The pension tax and small business taxes
Whitmer also proposed repealing the state’s unpopular tax on some retirement income, adopted in 2011 as part of Snyder’s broader tax overhaul that also changed how businesses are taxed in Michigan.
A repeal of that tax would cost the state about $330 million in individual income tax revenue, according to a recent House Fiscal Agency analysis of a bill that has cleared a House committee. That would amount to about $255 million from the state’s general fund, and another $75 million from the School Aid Fund.
State Treasurer Rachael Eubanks told Bridge the state estimates repealing the Snyder-era pension tax will cost the state $355 million in 2021.
Supporters of repeal include lawmakers from both parties, who contend the tax shift placed a bigger tax burden on individuals, especially seniors, than on businesses.
“Democrats have been talking about this forever,” House Democratic Leader Christine Greig, of Farmington Hills, told Bridge before Whitmer’s budget presentation. “It does put a strain on the budget. So again, I think the governor’s overall approach of making these shifts is very important, but you also have to do it in a fiscally responsible way.”
That approach creates what Kolb, the state budget director, called “business tax parity.” Whitmer proposed creating a new 6 percent business tax for small businesses, typically limited liability companies, or LLCs, that currently report their business income on their personal income tax returns, which is taxed at the individual income tax rate of 4.25 percent.

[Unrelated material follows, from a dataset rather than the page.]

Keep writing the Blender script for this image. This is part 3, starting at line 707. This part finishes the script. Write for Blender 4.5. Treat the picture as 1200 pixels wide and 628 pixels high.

Corporations, however, pay the 6 percent corporate income tax created in 2011. Whitmer’s proposal would tax smaller businesses at the 6 percent rate to match what larger corporations pay, while allowing them to use a credit for their business tax on their personal income tax returns to avoid taxing business income twice, Eubanks said.
The state also proposes exempting the first $50,000 of business income from the new small business tax, intended to help smaller companies, Eubanks said. And the state also expects that small businesses that currently report their business income on their personal income tax returns could see a federal tax benefit because new tax law changes limit state and local tax deductions to $10,000.

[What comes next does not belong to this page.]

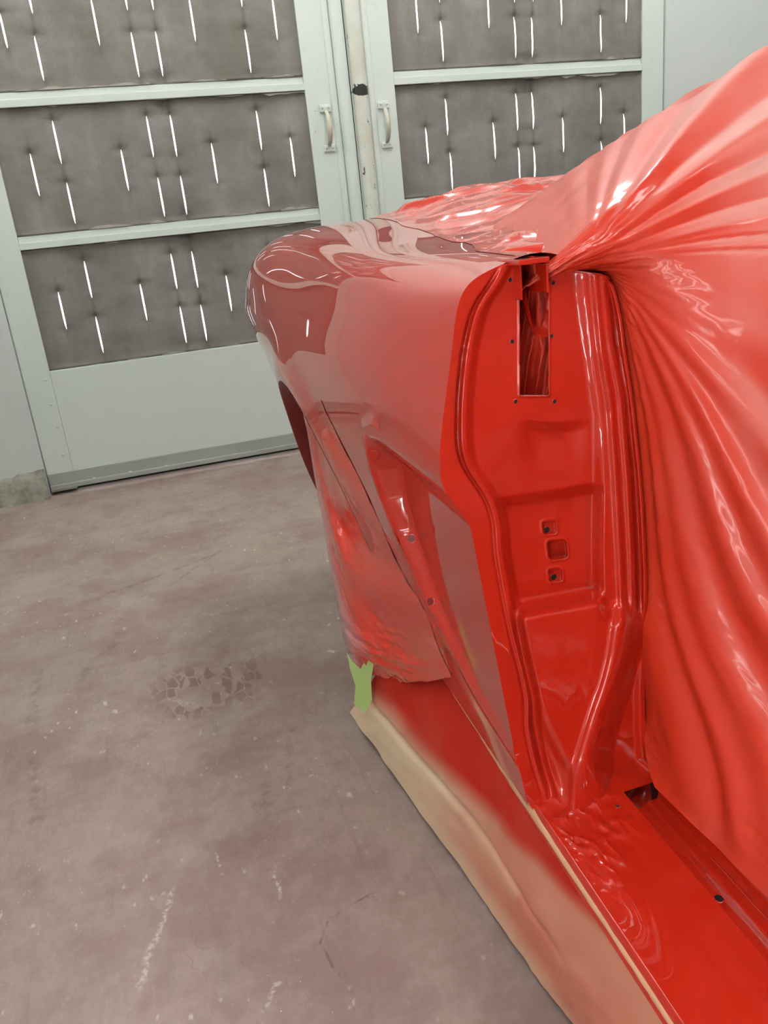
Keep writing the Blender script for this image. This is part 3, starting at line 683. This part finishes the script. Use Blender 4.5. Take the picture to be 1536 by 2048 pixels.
tr = np.linspace(0, len(rows)-1, NR); tc = np.concatenate([np.linspace(0, 2.1, 150), np.linspace(2.2, 12, 40)])
G1 = natspline(np.arange(len(rows)), R, tr)
G2 = natspline(np.array([0, 1, 2, 6, 12.]), G1.transpose(1, 0, 2), tc).transpose(1, 0, 2)
du = np.gradient(G2, axis=0); dv = np.gradient(G2, axis=1); nrm = np.cross(du, dv); nrm /= np.linalg.norm(nrm, axis=-1, keepdims=True) + 1e-9
nrm *= np.sign((nrm*(CAM - G2)).sum(-1, keepdims=True))
T, Cc = np.meshgrid(tr, tc, indexing='ij')
# folds run out from the gather at the head of the pillar; each (row, width, height in mm, start)
def projv(Pt):
    q = Pt - CAM; fw = q[..., 0]*math.sin(YAW) + q[..., 1]*math.cos(YAW); x = q[..., 0]*math.cos(YAW) - q[..., 1]*math.sin(YAW)
    c = np.maximum(fw*math.cos(PITCH) - q[..., 2]*math.sin(PITCH), .05); y = fw*math.sin(PITCH) + q[..., 2]*math.cos(PITCH)
    return 768 + FPX*(x*_rt[0] + y*_up[0])/c, 1024 + FPX*(x*_rt[1] + y*_up[1])/c
pu, pv = projv(G2)
dz = np.zeros_like(T)
def radial(ou, ov_, lst, sel):
    th = np.degrees(np.arctan2(pv - ov_, pu - ou)); r = np.hypot(pv - ov_, pu - ou); out = np.zeros_like(r)
    th = th + 1.6*np.sin(r/130.) 
    for a0, w, am in lst: out += .001*am*np.exp(-((th-a0)/w)**2)
    return out*np.clip(r/360., 0, 2.2)**1.25*ss(12, 110, r)*sel(th)
dz += radial(1165, 522, [(-125,6,1.8),(-110,5,-2.6),(-97,5,2.8),(-85,4,-2.8),(-76,3,2.6),(-70,2.2,-2.4),(-64,2.4,2.2),(-57,2.6,-3.4),(-50.5,2.6,4.6),(-44,2.6,-5.0),(-37,3.0,5.0),(-31,2.0,-3.4),(-25,2.6,3.0),(-19,1.6,-1.8),(-13,2,1.2),(-8,.7,-1.5),(-3,.6,-1.0)], lambda th: (1-ss(2, 12, th)))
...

The reaction from business groups was swift: That will kill jobs.
The Small Business Association of Michigan said it would essentially serve as a 41 percent tax increase on more than 100,000 small businesses in the state.
“Michigan has made substantial economic gains in employment since double taxation on small businesses was eliminated in 2011,” said Rob Fowler, SBAM’s CEO, in a statement. “Gov. Whitmer’s proposal would be a major step backward and a job-killer for small businesses, who make up most of the employment and employment growth in our state.”
Democrats contend that businesses won billions of dollars in tax cuts eight years ago, at the expense of working Michiganders. The state also is obligated to pay out tax refunds under the state’s old Michigan Business Tax, which reduces the amount of net tax revenue the state receives from businesses.
“One of the problems that we had under the last governor was basically allowing some companies to pay the business tax and others not,” said Sen. Curtis Hertel Jr., a Democrat from Ingham County’s Meridian Township, in an interview.
“We should be actually making sure they’re paying their fair share,” Hertel said. “We all know that businesses drive on roads (and) businesses need an educated and talented workforce. They should pay the cost of actually investing in Michigan.”
Bridge staff writer Jim Malewitz contributed to this report.